EXERCISE GOAL —
Can you give all the records again without altering a single character?

(Rows from a dataset)

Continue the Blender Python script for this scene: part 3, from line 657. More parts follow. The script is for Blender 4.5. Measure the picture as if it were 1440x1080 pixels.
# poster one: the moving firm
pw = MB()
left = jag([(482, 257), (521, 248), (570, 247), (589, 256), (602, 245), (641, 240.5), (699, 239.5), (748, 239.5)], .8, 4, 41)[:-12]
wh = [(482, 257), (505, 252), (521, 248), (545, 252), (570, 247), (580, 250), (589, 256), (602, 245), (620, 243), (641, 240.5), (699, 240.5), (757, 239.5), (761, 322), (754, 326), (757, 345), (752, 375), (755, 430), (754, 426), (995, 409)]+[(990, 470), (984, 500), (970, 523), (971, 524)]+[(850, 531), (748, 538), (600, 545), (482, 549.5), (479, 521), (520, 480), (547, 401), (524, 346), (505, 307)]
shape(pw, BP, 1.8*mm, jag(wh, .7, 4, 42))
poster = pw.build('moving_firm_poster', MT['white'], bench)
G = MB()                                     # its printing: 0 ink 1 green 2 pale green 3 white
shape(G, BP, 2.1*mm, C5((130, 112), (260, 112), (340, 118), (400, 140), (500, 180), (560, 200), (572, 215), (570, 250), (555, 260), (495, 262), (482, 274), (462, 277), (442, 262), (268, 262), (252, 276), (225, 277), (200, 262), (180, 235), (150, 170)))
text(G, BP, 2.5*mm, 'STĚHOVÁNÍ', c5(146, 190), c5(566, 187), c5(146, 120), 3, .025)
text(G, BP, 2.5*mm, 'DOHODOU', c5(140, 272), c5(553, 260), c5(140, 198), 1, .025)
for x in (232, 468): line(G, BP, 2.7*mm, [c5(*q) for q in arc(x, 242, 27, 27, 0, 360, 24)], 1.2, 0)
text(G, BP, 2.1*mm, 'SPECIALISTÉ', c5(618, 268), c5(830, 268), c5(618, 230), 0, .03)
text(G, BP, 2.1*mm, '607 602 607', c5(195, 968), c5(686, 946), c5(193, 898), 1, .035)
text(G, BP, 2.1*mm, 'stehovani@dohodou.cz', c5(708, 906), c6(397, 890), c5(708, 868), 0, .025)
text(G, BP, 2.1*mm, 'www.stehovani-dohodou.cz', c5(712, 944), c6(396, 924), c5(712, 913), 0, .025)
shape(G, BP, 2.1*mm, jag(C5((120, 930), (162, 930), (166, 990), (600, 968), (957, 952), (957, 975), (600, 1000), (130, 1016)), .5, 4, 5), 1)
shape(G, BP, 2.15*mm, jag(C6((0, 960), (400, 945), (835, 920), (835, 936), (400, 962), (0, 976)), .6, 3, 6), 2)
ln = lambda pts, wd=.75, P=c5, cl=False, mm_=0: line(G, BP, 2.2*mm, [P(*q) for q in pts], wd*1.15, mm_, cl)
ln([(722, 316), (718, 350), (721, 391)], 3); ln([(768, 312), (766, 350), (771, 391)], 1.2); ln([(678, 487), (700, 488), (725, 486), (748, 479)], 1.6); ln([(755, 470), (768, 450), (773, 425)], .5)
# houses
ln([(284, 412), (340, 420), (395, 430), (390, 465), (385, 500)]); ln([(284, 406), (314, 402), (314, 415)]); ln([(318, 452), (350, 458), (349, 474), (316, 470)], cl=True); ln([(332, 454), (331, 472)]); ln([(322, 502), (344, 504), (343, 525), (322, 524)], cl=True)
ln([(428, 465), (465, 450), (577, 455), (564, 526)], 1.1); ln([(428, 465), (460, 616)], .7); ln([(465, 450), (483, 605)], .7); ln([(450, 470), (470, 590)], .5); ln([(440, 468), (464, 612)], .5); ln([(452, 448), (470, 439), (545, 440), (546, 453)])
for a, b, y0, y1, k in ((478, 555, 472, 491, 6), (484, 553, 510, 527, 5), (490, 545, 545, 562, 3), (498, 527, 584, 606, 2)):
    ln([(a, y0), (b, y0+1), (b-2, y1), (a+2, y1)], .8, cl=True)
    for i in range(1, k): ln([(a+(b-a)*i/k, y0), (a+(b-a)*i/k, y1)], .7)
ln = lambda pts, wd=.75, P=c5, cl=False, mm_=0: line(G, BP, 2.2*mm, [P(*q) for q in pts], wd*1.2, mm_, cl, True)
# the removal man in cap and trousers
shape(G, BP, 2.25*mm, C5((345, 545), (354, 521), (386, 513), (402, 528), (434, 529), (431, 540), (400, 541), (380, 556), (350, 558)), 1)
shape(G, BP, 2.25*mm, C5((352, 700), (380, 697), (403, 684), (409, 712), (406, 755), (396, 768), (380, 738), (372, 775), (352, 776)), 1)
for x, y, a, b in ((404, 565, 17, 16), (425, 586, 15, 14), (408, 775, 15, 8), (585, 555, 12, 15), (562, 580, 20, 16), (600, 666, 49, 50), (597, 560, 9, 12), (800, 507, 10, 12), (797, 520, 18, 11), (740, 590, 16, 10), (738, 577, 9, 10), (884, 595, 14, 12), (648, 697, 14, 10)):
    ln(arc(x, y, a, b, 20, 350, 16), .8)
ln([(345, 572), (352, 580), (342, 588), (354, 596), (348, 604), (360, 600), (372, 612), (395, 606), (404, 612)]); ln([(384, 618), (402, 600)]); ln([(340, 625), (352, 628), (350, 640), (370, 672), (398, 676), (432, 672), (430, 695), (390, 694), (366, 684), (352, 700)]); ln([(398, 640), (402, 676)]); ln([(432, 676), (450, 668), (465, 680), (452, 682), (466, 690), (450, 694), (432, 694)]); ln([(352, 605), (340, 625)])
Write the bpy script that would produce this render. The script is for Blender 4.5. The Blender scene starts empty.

EXERCISE OUTPUT —
Continue the Blender Python script for this scene: part 3, from line 657. More parts follow. The script is for Blender 4.5. Measure the picture as if it were 1440x1080 pixels.
# poster one: the moving firm
pw = MB()
left = jag([(482, 257), (521, 248), (570, 247), (589, 256), (602, 245), (641, 240.5), (699, 239.5), (748, 239.5)], .8, 4, 41)[:-12]
wh = [(482, 257), (505, 252), (521, 248), (545, 252), (570, 247), (580, 250), (589, 256), (602, 245), (620, 243), (641, 240.5), (699, 240.5), (757, 239.5), (761, 322), (754, 326), (757, 345), (752, 375), (755, 430), (754, 426), (995, 409)]+[(990, 470), (984, 500), (970, 523), (971, 524)]+[(850, 531), (748, 538), (600, 545), (482, 549.5), (479, 521), (520, 480), (547, 401), (524, 346), (505, 307)]
shape(pw, BP, 1.8*mm, jag(wh, .7, 4, 42))
poster = pw.build('moving_firm_poster', MT['white'], bench)
G = MB()                                     # its printing: 0 ink 1 green 2 pale green 3 white
shape(G, BP, 2.1*mm, C5((130, 112), (260, 112), (340, 118), (400, 140), (500, 180), (560, 200), (572, 215), (570, 250), (555, 260), (495, 262), (482, 274), (462, 277), (442, 262), (268, 262), (252, 276), (225, 277), (200, 262), (180, 235), (150, 170)))
text(G, BP, 2.5*mm, 'STĚHOVÁNÍ', c5(146, 190), c5(566, 187), c5(146, 120), 3, .025)
text(G, BP, 2.5*mm, 'DOHODOU', c5(140, 272), c5(553, 260), c5(140, 198), 1, .025)
for x in (232, 468): line(G, BP, 2.7*mm, [c5(*q) for q in arc(x, 242, 27, 27, 0, 360, 24)], 1.2, 0)
text(G, BP, 2.1*mm, 'SPECIALISTÉ', c5(618, 268), c5(830, 268), c5(618, 230), 0, .03)
text(G, BP, 2.1*mm, '607 602 607', c5(195, 968), c5(686, 946), c5(193, 898), 1, .035)
text(G, BP, 2.1*mm, 'stehovani@dohodou.cz', c5(708, 906), c6(397, 890), c5(708, 868), 0, .025)
text(G, BP, 2.1*mm, 'www.stehovani-dohodou.cz', c5(712, 944), c6(396, 924), c5(712, 913), 0, .025)
shape(G, BP, 2.1*mm, jag(C5((120, 930), (162, 930), (166, 990), (600, 968), (957, 952), (957, 975), (600, 1000), (130, 1016)), .5, 4, 5), 1)
shape(G, BP, 2.15*mm, jag(C6((0, 960), (400, 945), (835, 920), (835, 936), (400, 962), (0, 976)), .6, 3, 6), 2)
ln = lambda pts, wd=.75, P=c5, cl=False, mm_=0: line(G, BP, 2.2*mm, [P(*q) for q in pts], wd*1.15, mm_, cl)
ln([(722, 316), (718, 350), (721, 391)], 3); ln([(768, 312), (766, 350), (771, 391)], 1.2); ln([(678, 487), (700, 488), (725, 486), (748, 479)], 1.6); ln([(755, 470), (768, 450), (773, 425)], .5)
# houses
ln([(284, 412), (340, 420), (395, 430), (390, 465), (385, 500)]); ln([(284, 406), (314, 402), (314, 415)]); ln([(318, 452), (350, 458), (349, 474), (316, 470)], cl=True); ln([(332, 454), (331, 472)]); ln([(322, 502), (344, 504), (343, 525), (322, 524)], cl=True)
ln([(428, 465), (465, 450), (577, 455), (564, 526)], 1.1); ln([(428, 465), (460, 616)], .7); ln([(465, 450), (483, 605)], .7); ln([(450, 470), (470, 590)], .5); ln([(440, 468), (464, 612)], .5); ln([(452, 448), (470, 439), (545, 440), (546, 453)])
for a, b, y0, y1, k in ((478, 555, 472, 491, 6), (484, 553, 510, 527, 5), (490, 545, 545, 562, 3), (498, 527, 584, 606, 2)):
    ln([(a, y0), (b, y0+1), (b-2, y1), (a+2, y1)], .8, cl=True)
    for i in range(1, k): ln([(a+(b-a)*i/k, y0), (a+(b-a)*i/k, y1)], .7)
ln = lambda pts, wd=.75, P=c5, cl=False, mm_=0: line(G, BP, 2.2*mm, [P(*q) for q in pts], wd*1.2, mm_, cl, True)
# the removal man in cap and trousers
shape(G, BP, 2.25*mm, C5((345, 545), (354, 521), (386, 513), (402, 528), (434, 529), (431, 540), (400, 541), (380, 556), (350, 558)), 1)
shape(G, BP, 2.25*mm, C5((352, 700), (380, 697), (403, 684), (409, 712), (406, 755), (396, 768), (380, 738), (372, 775), (352, 776)), 1)
for x, y, a, b in ((404, 565, 17, 16), (425, 586, 15, 14), (408, 775, 15, 8), (585, 555, 12, 15), (562, 580, 20, 16), (600, 666, 49, 50), (597, 560, 9, 12), (800, 507, 10, 12), (797, 520, 18, 11), (740, 590, 16, 10), (738, 577, 9, 10), (884, 595, 14, 12), (648, 697, 14, 10)):
    ln(arc(x, y, a, b, 20, 350, 16), .8)
ln([(345, 572), (352, 580), (342, 588), (354, 596), (348, 604), (360, 600), (372, 612), (395, 606), (404, 612)]); ln([(384, 618), (402, 600)]); ln([(340, 625), (352, 628), (350, 640), (370, 672), (398, 676), (432, 672), (430, 695), (390, 694), (366, 684), (352, 700)]); ln([(398, 640), (402, 676)]); ln([(432, 676), (450, 668), (465, 680), (452, 682), (466, 690), (450, 694), (432, 694)]); ln([(352, 605), (340, 625)])
Write the bpy script that would produce this render. The script is for Blender 4.5. The Blender scene starts empty.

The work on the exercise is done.